**Problem requirements**
Return only those lines from the line containing "Reconstruct this image" to the line containing "so.rotation_euler = (-SUN).to_track_quat('-Z', 'Y').to_euler()", both included, and please omit the pictures.

**Extracted material**
— BEGIN —

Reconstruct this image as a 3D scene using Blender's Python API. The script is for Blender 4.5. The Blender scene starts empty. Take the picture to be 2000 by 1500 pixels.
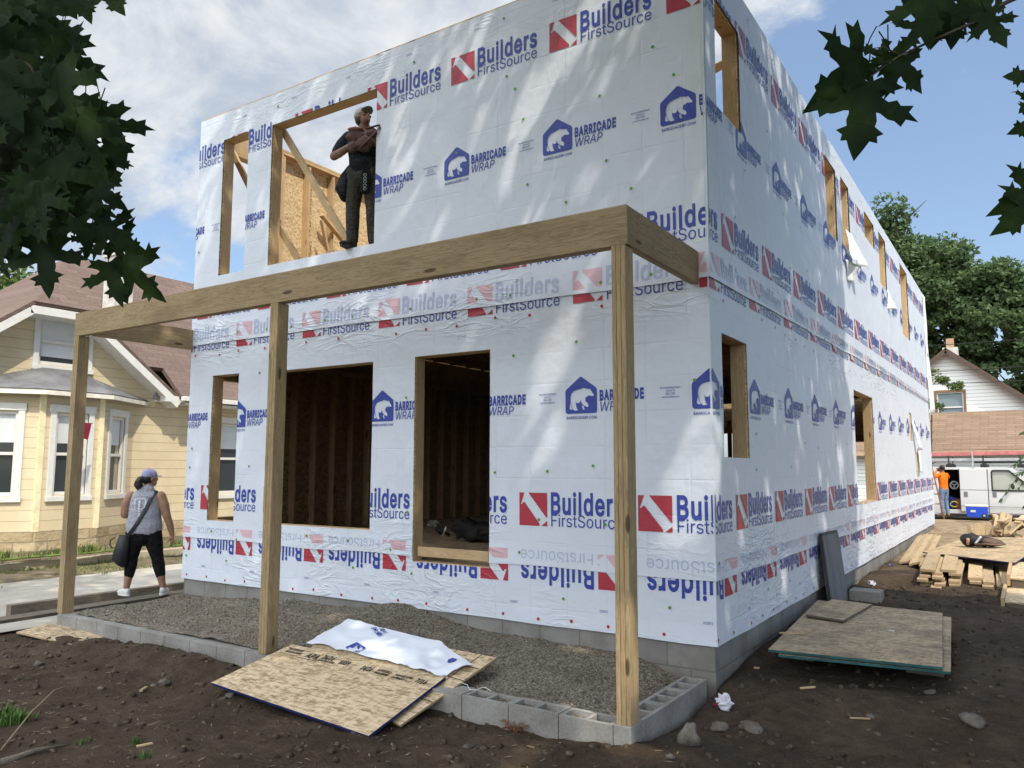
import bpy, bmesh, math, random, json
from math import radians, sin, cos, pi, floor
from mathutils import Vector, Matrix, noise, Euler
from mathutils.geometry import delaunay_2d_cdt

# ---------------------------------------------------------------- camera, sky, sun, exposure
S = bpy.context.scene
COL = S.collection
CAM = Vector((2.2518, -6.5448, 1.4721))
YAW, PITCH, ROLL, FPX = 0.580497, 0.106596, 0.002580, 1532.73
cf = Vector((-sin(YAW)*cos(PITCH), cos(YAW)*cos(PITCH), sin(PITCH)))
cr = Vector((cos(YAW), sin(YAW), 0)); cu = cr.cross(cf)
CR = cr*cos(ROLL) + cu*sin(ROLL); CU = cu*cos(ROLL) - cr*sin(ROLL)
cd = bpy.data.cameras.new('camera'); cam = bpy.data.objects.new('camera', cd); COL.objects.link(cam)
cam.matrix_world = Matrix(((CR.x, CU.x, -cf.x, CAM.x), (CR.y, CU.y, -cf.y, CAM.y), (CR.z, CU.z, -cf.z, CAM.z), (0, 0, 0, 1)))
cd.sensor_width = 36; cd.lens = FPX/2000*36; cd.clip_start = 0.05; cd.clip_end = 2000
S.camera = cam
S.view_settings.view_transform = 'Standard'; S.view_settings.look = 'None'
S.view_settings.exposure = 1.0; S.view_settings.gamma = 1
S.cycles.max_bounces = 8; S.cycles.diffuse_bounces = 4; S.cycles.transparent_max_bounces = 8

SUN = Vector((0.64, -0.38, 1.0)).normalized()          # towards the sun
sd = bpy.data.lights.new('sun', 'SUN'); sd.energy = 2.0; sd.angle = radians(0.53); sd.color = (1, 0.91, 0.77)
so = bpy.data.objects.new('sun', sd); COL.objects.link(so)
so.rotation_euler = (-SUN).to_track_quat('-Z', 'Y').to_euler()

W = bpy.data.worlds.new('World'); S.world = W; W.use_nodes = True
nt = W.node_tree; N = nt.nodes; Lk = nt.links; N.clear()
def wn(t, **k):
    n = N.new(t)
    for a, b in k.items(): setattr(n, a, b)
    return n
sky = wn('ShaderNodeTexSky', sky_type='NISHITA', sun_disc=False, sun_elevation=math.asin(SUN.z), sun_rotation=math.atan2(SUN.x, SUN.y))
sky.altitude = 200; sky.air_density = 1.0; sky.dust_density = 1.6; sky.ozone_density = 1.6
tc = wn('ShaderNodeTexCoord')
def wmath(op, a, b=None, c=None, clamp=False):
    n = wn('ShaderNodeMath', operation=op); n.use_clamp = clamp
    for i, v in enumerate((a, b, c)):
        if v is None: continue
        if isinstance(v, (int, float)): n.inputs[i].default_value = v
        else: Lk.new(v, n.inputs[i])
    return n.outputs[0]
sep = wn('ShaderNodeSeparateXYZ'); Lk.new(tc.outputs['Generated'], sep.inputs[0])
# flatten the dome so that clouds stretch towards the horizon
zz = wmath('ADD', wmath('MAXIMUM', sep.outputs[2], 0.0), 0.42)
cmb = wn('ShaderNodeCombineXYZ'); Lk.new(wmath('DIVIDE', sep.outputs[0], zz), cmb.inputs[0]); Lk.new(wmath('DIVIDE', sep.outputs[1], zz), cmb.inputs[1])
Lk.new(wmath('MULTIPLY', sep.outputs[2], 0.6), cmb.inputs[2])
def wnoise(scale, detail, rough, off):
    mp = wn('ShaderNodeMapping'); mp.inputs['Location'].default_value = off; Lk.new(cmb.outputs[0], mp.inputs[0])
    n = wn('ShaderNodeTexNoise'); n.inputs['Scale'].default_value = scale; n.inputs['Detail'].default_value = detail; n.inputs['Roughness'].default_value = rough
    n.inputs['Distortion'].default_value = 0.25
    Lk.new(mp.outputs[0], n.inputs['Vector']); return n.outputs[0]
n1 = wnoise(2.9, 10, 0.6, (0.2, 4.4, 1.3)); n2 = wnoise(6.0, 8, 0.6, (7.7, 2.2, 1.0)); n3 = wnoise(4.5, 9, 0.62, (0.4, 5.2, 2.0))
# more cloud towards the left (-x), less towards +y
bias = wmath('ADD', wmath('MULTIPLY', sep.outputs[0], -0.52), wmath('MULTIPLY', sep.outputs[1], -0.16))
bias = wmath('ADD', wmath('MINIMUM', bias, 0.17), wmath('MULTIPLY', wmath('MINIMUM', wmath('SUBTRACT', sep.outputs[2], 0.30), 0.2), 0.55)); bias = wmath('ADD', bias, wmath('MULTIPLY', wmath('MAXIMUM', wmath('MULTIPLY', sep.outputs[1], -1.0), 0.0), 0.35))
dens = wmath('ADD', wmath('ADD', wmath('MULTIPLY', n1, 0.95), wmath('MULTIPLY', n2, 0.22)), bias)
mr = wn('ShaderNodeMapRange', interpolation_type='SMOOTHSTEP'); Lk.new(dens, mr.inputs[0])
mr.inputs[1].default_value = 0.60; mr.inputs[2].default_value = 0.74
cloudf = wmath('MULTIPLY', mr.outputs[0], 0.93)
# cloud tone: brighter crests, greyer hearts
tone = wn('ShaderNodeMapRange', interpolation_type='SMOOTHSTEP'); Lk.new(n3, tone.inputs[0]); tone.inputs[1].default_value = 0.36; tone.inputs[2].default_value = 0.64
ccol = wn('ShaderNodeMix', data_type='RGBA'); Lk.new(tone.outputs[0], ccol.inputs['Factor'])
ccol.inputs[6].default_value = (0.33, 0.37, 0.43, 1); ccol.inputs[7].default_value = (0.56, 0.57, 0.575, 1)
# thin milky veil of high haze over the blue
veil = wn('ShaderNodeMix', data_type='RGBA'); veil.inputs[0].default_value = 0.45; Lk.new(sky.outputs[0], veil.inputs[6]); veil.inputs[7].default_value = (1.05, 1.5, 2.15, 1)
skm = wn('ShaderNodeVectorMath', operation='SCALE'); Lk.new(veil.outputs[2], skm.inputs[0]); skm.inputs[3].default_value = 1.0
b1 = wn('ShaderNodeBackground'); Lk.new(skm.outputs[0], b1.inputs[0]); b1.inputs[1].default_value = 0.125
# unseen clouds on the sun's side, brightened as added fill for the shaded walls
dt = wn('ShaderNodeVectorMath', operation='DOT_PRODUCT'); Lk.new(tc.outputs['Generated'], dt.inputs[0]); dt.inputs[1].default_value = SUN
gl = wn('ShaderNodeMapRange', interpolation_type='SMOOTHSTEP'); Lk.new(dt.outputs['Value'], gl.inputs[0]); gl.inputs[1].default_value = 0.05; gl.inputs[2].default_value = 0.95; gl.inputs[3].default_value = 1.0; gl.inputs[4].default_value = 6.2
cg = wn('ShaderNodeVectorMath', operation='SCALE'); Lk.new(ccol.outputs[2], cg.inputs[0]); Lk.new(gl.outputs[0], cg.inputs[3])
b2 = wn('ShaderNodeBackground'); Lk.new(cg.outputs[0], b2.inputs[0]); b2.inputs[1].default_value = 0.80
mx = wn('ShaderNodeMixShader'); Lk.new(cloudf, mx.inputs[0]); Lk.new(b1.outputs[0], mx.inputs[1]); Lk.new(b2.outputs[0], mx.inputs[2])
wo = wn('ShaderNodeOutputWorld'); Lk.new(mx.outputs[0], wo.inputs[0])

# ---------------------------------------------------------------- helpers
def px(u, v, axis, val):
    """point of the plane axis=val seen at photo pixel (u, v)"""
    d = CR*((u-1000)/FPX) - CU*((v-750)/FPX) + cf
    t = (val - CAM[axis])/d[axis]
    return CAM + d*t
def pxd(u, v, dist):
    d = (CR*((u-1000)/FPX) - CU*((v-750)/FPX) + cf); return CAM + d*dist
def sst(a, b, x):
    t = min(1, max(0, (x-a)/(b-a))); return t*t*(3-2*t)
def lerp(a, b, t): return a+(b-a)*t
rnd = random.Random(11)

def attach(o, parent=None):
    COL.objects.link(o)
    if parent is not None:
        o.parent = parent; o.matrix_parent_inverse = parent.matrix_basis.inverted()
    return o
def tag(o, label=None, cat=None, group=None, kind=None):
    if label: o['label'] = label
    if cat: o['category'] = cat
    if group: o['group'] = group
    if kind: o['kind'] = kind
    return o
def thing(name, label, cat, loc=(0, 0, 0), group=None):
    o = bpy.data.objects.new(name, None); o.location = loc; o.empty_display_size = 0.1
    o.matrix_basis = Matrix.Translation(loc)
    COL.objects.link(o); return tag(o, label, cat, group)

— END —
— BEGIN —

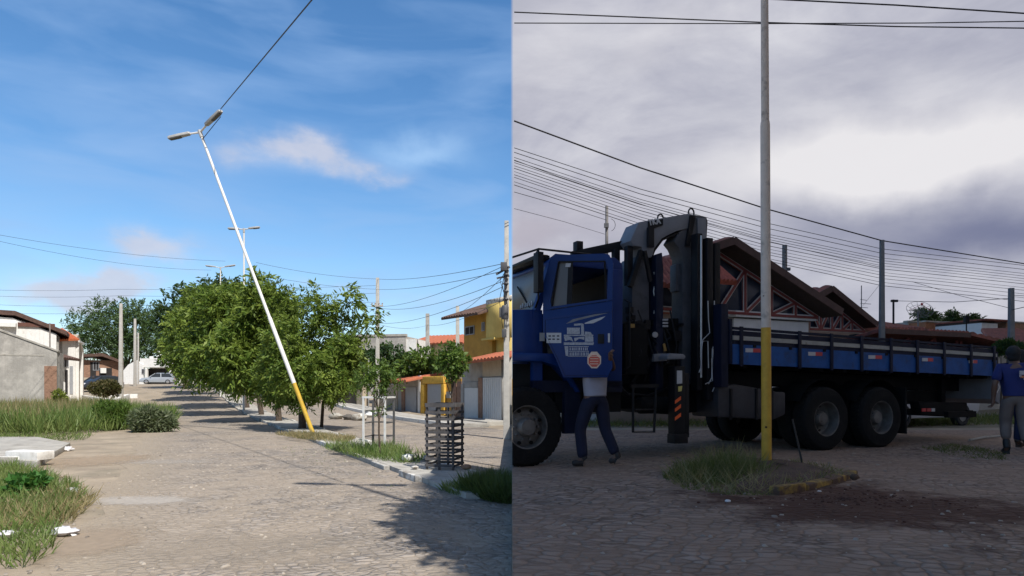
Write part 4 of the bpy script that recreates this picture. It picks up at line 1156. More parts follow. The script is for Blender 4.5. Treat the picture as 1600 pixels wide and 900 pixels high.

— END —

**Expected answer**
Reconstruct this image as a 3D scene using Blender's Python API. The script is for Blender 4.5. The Blender scene starts empty. Take the picture to be 2000 by 1500 pixels.
import bpy, bmesh, math, random, json
from math import radians, sin, cos, pi, floor
from mathutils import Vector, Matrix, noise, Euler
from mathutils.geometry import delaunay_2d_cdt

# ---------------------------------------------------------------- camera, sky, sun, exposure
S = bpy.context.scene
COL = S.collection
CAM = Vector((2.2518, -6.5448, 1.4721))
YAW, PITCH, ROLL, FPX = 0.580497, 0.106596, 0.002580, 1532.73
cf = Vector((-sin(YAW)*cos(PITCH), cos(YAW)*cos(PITCH), sin(PITCH)))
cr = Vector((cos(YAW), sin(YAW), 0)); cu = cr.cross(cf)
CR = cr*cos(ROLL) + cu*sin(ROLL); CU = cu*cos(ROLL) - cr*sin(ROLL)
cd = bpy.data.cameras.new('camera'); cam = bpy.data.objects.new('camera', cd); COL.objects.link(cam)
cam.matrix_world = Matrix(((CR.x, CU.x, -cf.x, CAM.x), (CR.y, CU.y, -cf.y, CAM.y), (CR.z, CU.z, -cf.z, CAM.z), (0, 0, 0, 1)))
cd.sensor_width = 36; cd.lens = FPX/2000*36; cd.clip_start = 0.05; cd.clip_end = 2000
S.camera = cam
S.view_settings.view_transform = 'Standard'; S.view_settings.look = 'None'
S.view_settings.exposure = 1.0; S.view_settings.gamma = 1
S.cycles.max_bounces = 8; S.cycles.diffuse_bounces = 4; S.cycles.transparent_max_bounces = 8

SUN = Vector((0.64, -0.38, 1.0)).normalized()          # towards the sun
sd = bpy.data.lights.new('sun', 'SUN'); sd.energy = 2.0; sd.angle = radians(0.53); sd.color = (1, 0.91, 0.77)
so = bpy.data.objects.new('sun', sd); COL.objects.link(so)
so.rotation_euler = (-SUN).to_track_quat('-Z', 'Y').to_euler()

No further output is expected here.